Waiting for the worms

Alfonso Mandia

10 / 5 / 2011

Il pomeriggio di Sabato scorso è stato uno strano pomeriggio, o meglio, strana è stata la sensazione che ho provato andando in giro per il centro, purtroppo per lavoro, dato che sono uno dei tanti che non ha potuto scioperare per una serie di motivi legati alla quotidiana sopravvivenza riguardo ai quali non sto a raccontare per non far incorrere chi legge in una fastidiosa quanto giustificata botta di sonno.

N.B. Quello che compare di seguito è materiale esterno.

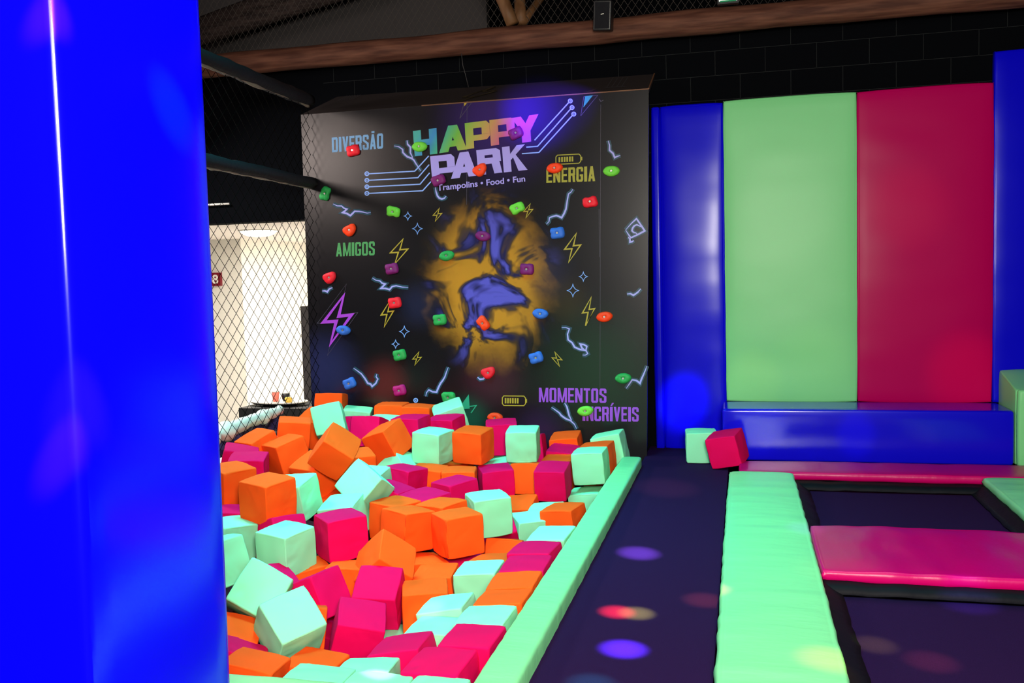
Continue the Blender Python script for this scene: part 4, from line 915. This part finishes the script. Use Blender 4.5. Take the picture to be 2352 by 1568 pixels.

Strana, dicevo, sensazione, quella di Sabato, perchè pareva di vivere in due distinte Roma. Una era quella dello straordinario corteo che scorreva coloratissimo, chiassoso, positivamente incazzato, popolato di donne e uomini che, stufi marci delle porcherie di questo Regime di nani, servitori e ballerine, ricordava a tutta la città che dir di no si può e si deve, con coraggio, allegria, decisione, mettendo in prima fila la propria dignità in un periodo storico in cui viene venduta e comprata un tanto al kilo perchè è il mercato, bellezza! Una Roma attiva e reattiva che apre il cuore e la mente, una lama di luce che squarcia le nubi viola cariche di pioggia della più nera giornata autunnale.

Poi c’era l’altra Roma, quella che mi ha lasciato senza parole, che più chiaramente di qualsiasi altra cosa, persona, articolo di giornale o situazione, mi ha mostrato a che punto di lobotomizzazione si è arrivati, popolata da altre donne e altri uomini che, a pochi metri dalla manifestazione, abbarbicati ai volanti delle macchine o ai manubri degli scooters neanche lo vedevano, quel fiume di bandiere e musica e canti e cori.

Niente, zero assoluto, neanche le reazioni isteriche o le maledizioni velenose che fino a qualche tempo fa era normale sentire quando si incappava in una deviazione del traffico causa, appunto, corteo. A tratti, mentre giravo con lo scooter tra un ingorgo e l’altro, mi soffermavo ad osservare le espressioni della gente e sulle facce ci leggevo soltanto sguardi persi nell’immensità di un vuoto pneumatico che sembra esser diventato l’ultima strenua linea difensiva da un meccanismo sociale, culturale, umano, che ha fatto scempio di qualsiasi residuo di visione del futuro, o almeno di un futuro poco meno miserabile di quello che il Regime ci sta prospettando come unico e possibile, forte del lavoro di rincoglionimento portato avanti in vent’anni dalla corazzata dei media di cui è padrone assoluto, al punto di essersi immunizzato anche dai grandi numeri di manifestazioni che per quanto oceaniche possano essere non riescono più neanche a scalfirne il potere materiale e progettuale.

Forse sarebbe ora di dire basta a tutto questo e con coraggio passare al livello successivo della partita e far nascere finalmente una nostra piazza Tahrir, forse sarebbe ora di far girare l'appello dell’associazione “A sud” e trovarci tutti a piazza Montecitorio attrezzati di tenda e sacco a pelo e restarci a oltranza, per dire a voce alta che la misura è colma, per riprenderci, tanto per cominciare, i referendum che stanno tentando di scipparci.

Per riprenderci, una volta e per tutte, un’idea di vita e di società altre.

Per strappare finalmente via dalla nostra dignità, quel maledetto cartellino del prezzo che i nostri indegni politicanti paiono esibire con tanto orgoglio perchè è il mercato, bellezza!